聞き書き隊 高齢者の語りを本に 知識や経験後世に伝える
桂台地域ケアプラザで活動を始めたボランティア団体「聞き書き隊」が発足から1カ月を迎えた。高齢者の話を聞き、話し言葉のまま本にまとめる活動。作品を見て「自分も語りたい」と申し出る人もおり、徐々に広がりを見せている。
孤立・介護予防にも
テーマは決めず、話したいことを話してもらい、聞き手と語り手が共同で本にしていく「聞き書き」。語り手である高齢者の知識や経験を後世に伝えることに加え、外に出て聞き手と会話することなどが、孤立防止や介護予防につながると期待されている。すでに全国で行われているが、栄区内では初めての取り組みだ。
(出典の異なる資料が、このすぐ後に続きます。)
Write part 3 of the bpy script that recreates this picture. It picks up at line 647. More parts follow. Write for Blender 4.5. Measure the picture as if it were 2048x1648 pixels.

桂台地域ケアプラザで「聞き書き隊」が発足したのは先月17日。同所で以前から行っていた傾聴ボランティアを発展させたいという思いを関係者が抱く中、1人が聞き書きボランティアについて書かれた新聞記事を持ってきたことがきっかけだった。
地域から参加者を募り、聞き書き作家の小田豊二さんを招いて、9月から「聞き書きボランティア養成講座」をスタート。講座終了後に隊が発足した。現在は14人が所属している。
発足後は各隊員がそれぞれ活動。同所のデイサービス利用者を中心に語り手を募り、数人に対して聞き書きを実施してきた。内容は戦争や戦後の疎開、阪神大震災の経験などさまざまで、すでに製本まで終わったものもある。
菅谷正明さん(65)は90代女性に4回の聞き取りから本を作成した。「本になると、とても喜んでくれた」と笑顔。また、母が語り手になったという吉野三重子さん(63)は「作品を近所の人に見せたら、語りたいという人が出てきた」と話し、活動が少しずつ地域に広がりをみせている。
今後は月に1回定例会を行い、地域の団体の協力で製本のためのパソコン講座や、先行して活動している人の話を共有するなどしていくという。自らも聞き書きを行っている同所の石塚淳所長(47)は「作品を作るだけでなく、語り手と聞き手がやり取りをする過程が大切。区内の他の場所でもできるように呼びかけている」と話した。
完成した本は聞き手、語り手、同ケアプラザがそれぞれ1冊ずつ所有している。